Paradoxalement, du côté des clavecinistes, l’héritage paraît non seulement moins abondant mais les références aussi plus difficiles à décanter. Peut-être parce qu’ici les diversités d’écoles, les particularités de chaque instrument voire les disparités des prises de son ne favorisent pas l’unanimité. Même aujourd’hui l’impasse sur Gustav Leonhardt reste difficile à faire, et pourtant... Ce clavecin gourmé, parfois sec de résonances et humainement bridé ne paraît guère de nature à faire le tour de la question. Les vertus cérébrales de l’austérité nordique, sans doute... Mais résumer Bach à cela paraît quand même difficile
Blandine Rannou va-t-elle réconcilier tout le monde ? Il y a dans cette nouvelle version trop d’options personnelles pour qu’on ne puisse pas lui opposer une observance du texte qui certes n’est jamais prise en défaut mais tire quand même beaucoup vers l’extrême. Objectivement, avouons même que si un pianiste se permettait de distendre à ce point ses phrasés dans les Variations Goldberg, on le classerait définitivement parmi les contorsionnistes qui ambitionnent surtout de se faire remarquer à tout prix. Mais chez Blandine Rannou le miracle de cette réinvention du texte à chaque mesure est qu’elle parvient toujours à convaincre. Ajoutons d’ailleurs que lors des reprises, régulièrement observées, l’interprète nous gratifie à chaque fois d’une vision encore différente, la comparaison entre la version A et la version B qui suit immédiatement s’avérant là encore riche d’enseignements. Somme toute voilà une interprète qui prend tous les risques mais gagne aussi ses paris, y compris celui d’inviter à de multiples réécoutes sans susciter de sentiment de lassitude auditive. Le charme sonore de l’instrument, idéalement capté, jusque dans un constant jeu de résonances qui permet à l’interprète de vraiment phraser sur la durée même des notes (un paradoxe apparent pour un instrument à sautereaux) n’y est pas pour rien, mais l’intelligence de l’interprète paraît aller bien au delà de ce confort auditif immédiat.

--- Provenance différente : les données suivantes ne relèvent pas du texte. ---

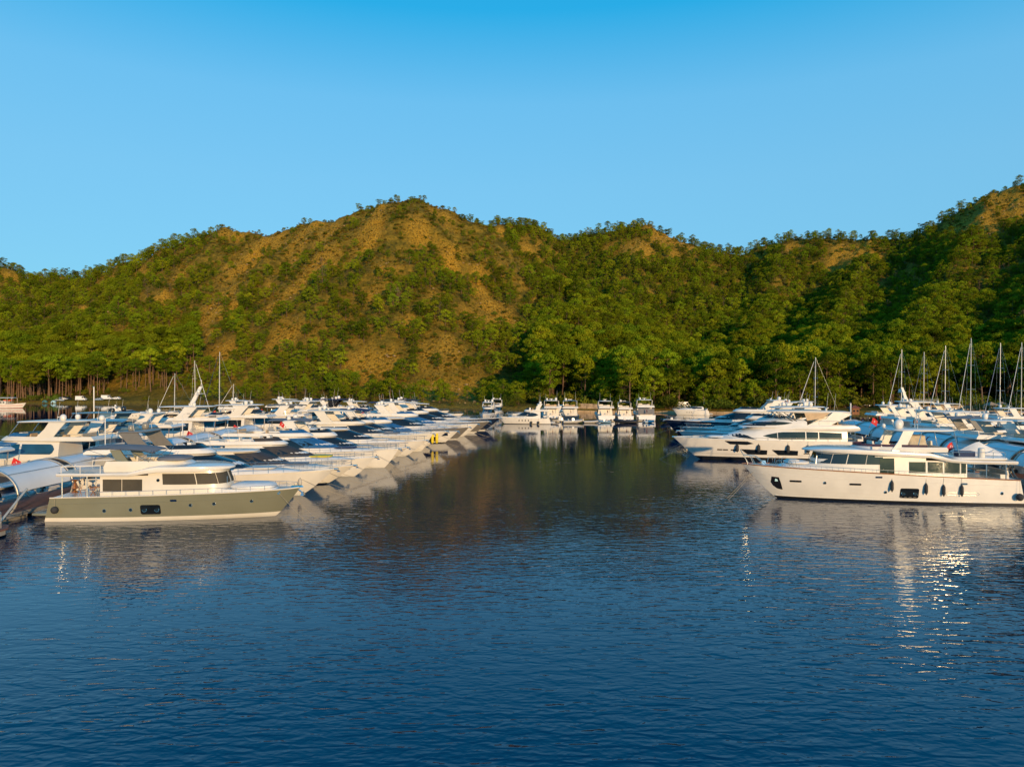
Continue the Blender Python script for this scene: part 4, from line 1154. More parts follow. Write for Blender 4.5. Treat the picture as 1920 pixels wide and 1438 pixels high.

Des Variations Goldberg de référence au clavecin ? Le concept même est rendu absurde tant ici tout paraît particulier (y compris, d’emblée, la lenteur de l’Aria liminaire). Mais quel voyage, quelle richesse ! On est sûr, en tout cas, d’y revenir souvent. Et tous les pianistes devraient écouter un tel approfondissement, non pas pour le plagier mais pour au moins se nourrir de ces voies de réflexion royalement ouvertes.
En même temps que ces nouvelles Goldberg à ne pas manquer, l’éditeur republie en un seul coffret très économique tous les Bach précédemment enregistrés par Blandine Rannou : des Suites françaises, Suites anglaises et Toccatas de la même eau, même si l’interprète y apparaît moins affranchie d’une rhétorique saltatoire appliquée d’une façon peut-être trop systématique. A ce prix, il s’agit d’une véritable aubaine (5 CD ZZT111002).
Reste maintenant à Blandine Rannou à nous investir au disque le Bach le plus architectural, celui du Clavier bien tempéré ou de L’Art de la fugue, où l’on attend son inventivité avec impatience.